Return all of the data exactly as written, without the pictures.

◇ ◇ ◇ ◇ ◇ ◇ ◇

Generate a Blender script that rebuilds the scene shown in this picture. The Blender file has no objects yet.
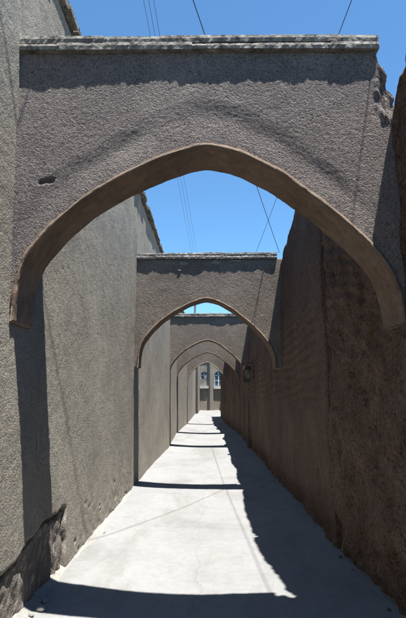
import bpy, math, random
import numpy as np
random.seed(7)
S = bpy.context.scene
COL = S.collection
R = math.radians

# ------------------------------------------------------------------ camera
cam_d = bpy.data.cameras.new('camera'); cam = bpy.data.objects.new('camera', cam_d); COL.objects.link(cam)
cam_d.sensor_fit = 'VERTICAL'; cam_d.sensor_height = 36.0; cam_d.lens = 500/618*36
cam_d.clip_start = 0.05; cam_d.clip_end = 3000
cam.location = (0, 0, 1.5); cam.rotation_euler = (R(90+9.76), 0, R(.57))
S.camera = cam

# ------------------------------------------------------------------ light
SUN = np.array([-.175, .163, -1.0])                 # direction the sunlight travels
EL = math.atan2(1, math.hypot(.175, .163)); AZ = math.atan2(.175, -.163)   # the sun stands at +x, -y
w = bpy.data.worlds.new('World'); S.world = w; w.use_nodes = True
nt = w.node_tree; bg = nt.nodes['Background']
sky = nt.nodes.new('ShaderNodeTexSky'); sky.sky_type = 'NISHITA'; sky.sun_disc = False
sky.sun_elevation = EL; sky.sun_rotation = math.atan2(.175, -.163)
sky.altitude = 1200; sky.air_density = 1.0; sky.dust_density = 0.2; sky.ozone_density = 2.2
tint = nt.nodes.new('ShaderNodeMix'); tint.data_type = 'RGBA'; tint.blend_type = 'MULTIPLY'; tint.inputs[0].default_value = 1
nt.links.new(sky.outputs[0], tint.inputs[6]); tint.inputs[7].default_value = (.70, 1.04, 1.16, 1); nt.links.new(tint.outputs[2], bg.inputs[0]); bg.inputs[1].default_value = 0.064
sd = bpy.data.lights.new('sun', 'SUN'); sd.energy = 4.8; sd.angle = R(.5); sd.color = (1, .965, .90)
sun = bpy.data.objects.new('sun', sd); COL.objects.link(sun)
from mathutils import Vector
sun.rotation_euler = Vector(SUN).to_track_quat('-Z', 'Y').to_euler(); sun.location = (5, -5, 20)
S.view_settings.view_transform = 'Standard'; S.view_settings.look = 'None'
S.view_settings.gamma = 1; S.view_settings.use_curve_mapping = False
S.view_settings.exposure = 1.7

# ------------------------------------------------------------------ noise (numpy)
def _h(i, j, k, s):
    n = (i*374761393 + j*668265263 + k*2147483647 + s*974634777) & 0xffffffff
    n = ((n ^ (n >> 13))*1274126177) & 0xffffffff
    n = ((n ^ (n >> 16))*2246822519) & 0xffffffff
    return ((n ^ (n >> 15)) & 0xffffff)/float(0x7fffff) - 1
def noise(x, y, z, f=1, s=0):
    x, y, z = np.broadcast_arrays(np.asarray(x, float)*f+31.7, np.asarray(y, float)*f+17.3, np.asarray(z, float)*f+5.1)
    i = np.floor(x).astype(np.int64); j = np.floor(y).astype(np.int64); k = np.floor(z).astype(np.int64)
    u, v, q = x-i, y-j, z-k
    u = u*u*(3-2*u); v = v*v*(3-2*v); q = q*q*(3-2*q)
    r = 0
    for a in (0, 1):
        for b in (0, 1):
            for c in (0, 1):
                r = r + _h(i+a, j+b, k+c, s)*(u if a else 1-u)*(v if b else 1-v)*(q if c else 1-q)
    return r
def fbm(x, y, z, f=1, s=0, o=4, g=.5):
    r = 0; a = 1
    for n in range(o):
        t = .6+1.1*n+s*.37; c_, s_ = math.cos(t), math.sin(t); y1, z1 = y*c_-z*s_, y*s_+z*c_
        t = .8+.7*n+s*.21; c_, s_ = math.cos(t), math.sin(t); x1, y1 = x*c_-y1*s_, x*s_+y1*c_
        r = r + a*noise(x1, y1, z1, f, s+n); f *= 2.03; a *= g
    return r
def step(a, b, x):
    t = np.clip((x-a)/(b-a), 0, 1); return t*t*(3-2*t)

# ------------------------------------------------------------------ objects
def tag(o, label=None, cat=None, group=None, kind=None):
    if label: o['label'] = label
    if cat: o['category'] = cat
    if group: o['group'] = group
    if kind: o['kind'] = kind
    return o
def empty(name, loc, label, cat, group=None):
    o = bpy.data.objects.new(name, None); COL.objects.link(o); o.location = loc
    return tag(o, label, cat, group)
def mesh_obj(name, V, F, mat, parent=None, smooth=False, attr=None):
    me = bpy.data.meshes.new(name)
    V = np.asarray(V, float)
    q = parent
    while q is not None: V = V-np.array(q.matrix_basis.translation); q = q.parent
    me.from_pydata([tuple(v) for v in V], [], [tuple(int(i) for i in f) for f in F])
    if smooth: me.polygons.foreach_set('use_smooth', [True]*len(me.polygons))
    if attr:
        for k, a in attr.items():
            at = me.attributes.new(k, 'FLOAT', 'POINT'); at.data.foreach_set('value', np.asarray(a, np.float32))
    me.materials.append(mat); me.update()
    o = bpy.data.objects.new(name, me); COL.objects.link(o)
    if parent is not None: o.parent = parent
    return o
def grid_faces(nu, nv, closed_v=False):
    i = np.arange(nu-1)[:, None]; m = nv if closed_v else nv-1
    j = np.arange(m)[None, :]; j2 = (j+1) % nv
    a = i*nv+j; b = i*nv+j2; c = (i+1)*nv+j2; d = (i+1)*nv+j
    return np.stack([a, b, c, d], -1).reshape(-1, 4)
class MB:
    def __init__(s): s.V = []; s.F = []
    def poly(s, vs, fs):
        n = len(s.V); s.V += [tuple(v) for v in vs]; s.F += [tuple(i+n for i in f) for f in fs]
    def box(s, x0, x1, y0, y1, z0, z1, jit=0, ry=0, sh=(0, 0)):
        p = []
        for z in (z0, z1):
            for x, y in ((x0, y0), (x1, y0), (x1, y1), (x0, y1)):
                p.append([x+random.uniform(-jit, jit)+(sh[0] if z == z1 else 0), y+random.uniform(-jit, jit)+(sh[1] if z == z1 else 0), z+random.uniform(-jit, jit)])
        if ry:
            cx, cz = (x0+x1)/2, (z0+z1)/2
            for q in p:
                a, b = q[0]-cx, q[2]-cz
                q[0] = cx+a*math.cos(ry)-b*math.sin(ry); q[2] = cz+a*math.sin(ry)+b*math.cos(ry)
        s.poly(p, [(0, 3, 2, 1), (4, 5, 6, 7), (0, 1, 5, 4), (1, 2, 6, 5), (2, 3, 7, 6), (3, 0, 4, 7)])
    def tube(s, pts, r, n=6, r1=None):
        pts = [Vector(p) for p in pts]; V = []; m = len(pts)
        for i, p in enumerate(pts):
            d = (pts[min(i+1, m-1)]-pts[max(i-1, 0)]).normalized()
            up = Vector((0, 0, 1)) if abs(d.z) < .9 else Vector((1, 0, 0))
            a = d.cross(up).normalized(); b = a.cross(d)
            rr = r if r1 is None else r+(r1-r)*i/(m-1)
            for k in range(n):
                t = 2*math.pi*k/n; V.append(p+a*math.cos(t)*rr+b*math.sin(t)*rr)
        F = [tuple(f) for f in grid_faces(m, n, True)]+[tuple(range(n)), tuple(range((m-1)*n, m*n))[::-1]]
        s.poly(V, F)
    def build(s, name, mat, parent=None, bevel=0):
        o = mesh_obj(name, s.V, s.F, mat, parent)
        if bevel:
            b = o.modifiers.new('bevel', 'BEVEL'); b.width = bevel; b.segments = 2
        return o

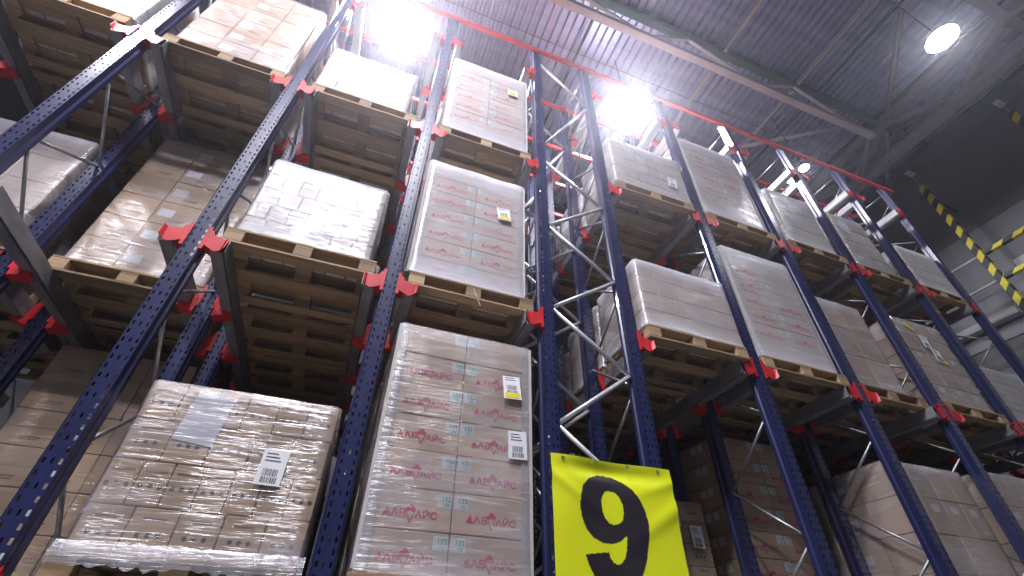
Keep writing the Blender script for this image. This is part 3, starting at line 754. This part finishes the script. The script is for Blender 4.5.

◇ ◇ ◇ ◇ ◇ ◇ ◇

• **Output of the task**:
Generate a Blender script that rebuilds the scene shown in this picture. The Blender file has no objects yet.
import bpy, math, random
import numpy as np
random.seed(7)
S = bpy.context.scene
COL = S.collection
R = math.radians

# ------------------------------------------------------------------ camera
cam_d = bpy.data.cameras.new('camera'); cam = bpy.data.objects.new('camera', cam_d); COL.objects.link(cam)
cam_d.sensor_fit = 'VERTICAL'; cam_d.sensor_height = 36.0; cam_d.lens = 500/618*36
cam_d.clip_start = 0.05; cam_d.clip_end = 3000
cam.location = (0, 0, 1.5); cam.rotation_euler = (R(90+9.76), 0, R(.57))
S.camera = cam

# ------------------------------------------------------------------ light
SUN = np.array([-.175, .163, -1.0])                 # direction the sunlight travels
EL = math.atan2(1, math.hypot(.175, .163)); AZ = math.atan2(.175, -.163)   # the sun stands at +x, -y
w = bpy.data.worlds.new('World'); S.world = w; w.use_nodes = True
nt = w.node_tree; bg = nt.nodes['Background']
sky = nt.nodes.new('ShaderNodeTexSky'); sky.sky_type = 'NISHITA'; sky.sun_disc = False
sky.sun_elevation = EL; sky.sun_rotation = math.atan2(.175, -.163)
sky.altitude = 1200; sky.air_density = 1.0; sky.dust_density = 0.2; sky.ozone_density = 2.2
tint = nt.nodes.new('ShaderNodeMix'); tint.data_type = 'RGBA'; tint.blend_type = 'MULTIPLY'; tint.inputs[0].default_value = 1
nt.links.new(sky.outputs[0], tint.inputs[6]); tint.inputs[7].default_value = (.70, 1.04, 1.16, 1); nt.links.new(tint.outputs[2], bg.inputs[0]); bg.inputs[1].default_value = 0.064
sd = bpy.data.lights.new('sun', 'SUN'); sd.energy = 4.8; sd.angle = R(.5); sd.color = (1, .965, .90)
sun = bpy.data.objects.new('sun', sd); COL.objects.link(sun)
from mathutils import Vector
sun.rotation_euler = Vector(SUN).to_track_quat('-Z', 'Y').to_euler(); sun.location = (5, -5, 20)
S.view_settings.view_transform = 'Standard'; S.view_settings.look = 'None'
S.view_settings.gamma = 1; S.view_settings.use_curve_mapping = False
S.view_settings.exposure = 1.7

# ------------------------------------------------------------------ noise (numpy)
def _h(i, j, k, s):
    n = (i*374761393 + j*668265263 + k*2147483647 + s*974634777) & 0xffffffff
    n = ((n ^ (n >> 13))*1274126177) & 0xffffffff
    n = ((n ^ (n >> 16))*2246822519) & 0xffffffff
    return ((n ^ (n >> 15)) & 0xffffff)/float(0x7fffff) - 1
def noise(x, y, z, f=1, s=0):
    x, y, z = np.broadcast_arrays(np.asarray(x, float)*f+31.7, np.asarray(y, float)*f+17.3, np.asarray(z, float)*f+5.1)
    i = np.floor(x).astype(np.int64); j = np.floor(y).astype(np.int64); k = np.floor(z).astype(np.int64)
    u, v, q = x-i, y-j, z-k
    u = u*u*(3-2*u); v = v*v*(3-2*v); q = q*q*(3-2*q)
    r = 0
    for a in (0, 1):
        for b in (0, 1):
            for c in (0, 1):
                r = r + _h(i+a, j+b, k+c, s)*(u if a else 1-u)*(v if b else 1-v)*(q if c else 1-q)
    return r
def fbm(x, y, z, f=1, s=0, o=4, g=.5):
    r = 0; a = 1
    for n in range(o):
        t = .6+1.1*n+s*.37; c_, s_ = math.cos(t), math.sin(t); y1, z1 = y*c_-z*s_, y*s_+z*c_
        t = .8+.7*n+s*.21; c_, s_ = math.cos(t), math.sin(t); x1, y1 = x*c_-y1*s_, x*s_+y1*c_
        r = r + a*noise(x1, y1, z1, f, s+n); f *= 2.03; a *= g
    return r
def step(a, b, x):
    t = np.clip((x-a)/(b-a), 0, 1); return t*t*(3-2*t)

# ------------------------------------------------------------------ objects
def tag(o, label=None, cat=None, group=None, kind=None):
    if label: o['label'] = label
    if cat: o['category'] = cat
    if group: o['group'] = group
    if kind: o['kind'] = kind
    return o
def empty(name, loc, label, cat, group=None):
    o = bpy.data.objects.new(name, None); COL.objects.link(o); o.location = loc
    return tag(o, label, cat, group)
def mesh_obj(name, V, F, mat, parent=None, smooth=False, attr=None):
    me = bpy.data.meshes.new(name)
    V = np.asarray(V, float)
    q = parent
    while q is not None: V = V-np.array(q.matrix_basis.translation); q = q.parent
    me.from_pydata([tuple(v) for v in V], [], [tuple(int(i) for i in f) for f in F])
    if smooth: me.polygons.foreach_set('use_smooth', [True]*len(me.polygons))
    if attr:
        for k, a in attr.items():
            at = me.attributes.new(k, 'FLOAT', 'POINT'); at.data.foreach_set('value', np.asarray(a, np.float32))
    me.materials.append(mat); me.update()
    o = bpy.data.objects.new(name, me); COL.objects.link(o)
    if parent is not None: o.parent = parent
    return o
def grid_faces(nu, nv, closed_v=False):
    i = np.arange(nu-1)[:, None]; m = nv if closed_v else nv-1
    j = np.arange(m)[None, :]; j2 = (j+1) % nv
    a = i*nv+j; b = i*nv+j2; c = (i+1)*nv+j2; d = (i+1)*nv+j
    return np.stack([a, b, c, d], -1).reshape(-1, 4)
class MB:
    def __init__(s): s.V = []; s.F = []
    def poly(s, vs, fs):
        n = len(s.V); s.V += [tuple(v) for v in vs]; s.F += [tuple(i+n for i in f) for f in fs]
    def box(s, x0, x1, y0, y1, z0, z1, jit=0, ry=0, sh=(0, 0)):
        p = []
        for z in (z0, z1):
            for x, y in ((x0, y0), (x1, y0), (x1, y1), (x0, y1)):
                p.append([x+random.uniform(-jit, jit)+(sh[0] if z == z1 else 0), y+random.uniform(-jit, jit)+(sh[1] if z == z1 else 0), z+random.uniform(-jit, jit)])
        if ry:
            cx, cz = (x0+x1)/2, (z0+z1)/2
            for q in p:
                a, b = q[0]-cx, q[2]-cz
                q[0] = cx+a*math.cos(ry)-b*math.sin(ry); q[2] = cz+a*math.sin(ry)+b*math.cos(ry)
        s.poly(p, [(0, 3, 2, 1), (4, 5, 6, 7), (0, 1, 5, 4), (1, 2, 6, 5), (2, 3, 7, 6), (3, 0, 4, 7)])
    def tube(s, pts, r, n=6, r1=None):
        pts = [Vector(p) for p in pts]; V = []; m = len(pts)
        for i, p in enumerate(pts):
            d = (pts[min(i+1, m-1)]-pts[max(i-1, 0)]).normalized()
            up = Vector((0, 0, 1)) if abs(d.z) < .9 else Vector((1, 0, 0))
            a = d.cross(up).normalized(); b = a.cross(d)
            rr = r if r1 is None else r+(r1-r)*i/(m-1)
            for k in range(n):
                t = 2*math.pi*k/n; V.append(p+a*math.cos(t)*rr+b*math.sin(t)*rr)
        F = [tuple(f) for f in grid_faces(m, n, True)]+[tuple(range(n)), tuple(range((m-1)*n, m*n))[::-1]]
        s.poly(V, F)
    def build(s, name, mat, parent=None, bevel=0):
        o = mesh_obj(name, s.V, s.F, mat, parent)
        if bevel:
            b = o.modifiers.new('bevel', 'BEVEL'); b.width = bevel; b.segments = 2
        return o

Keep writing the Blender script for this image. This is part 3, starting at line 754. This part finishes the script. The script is for Blender 4.5.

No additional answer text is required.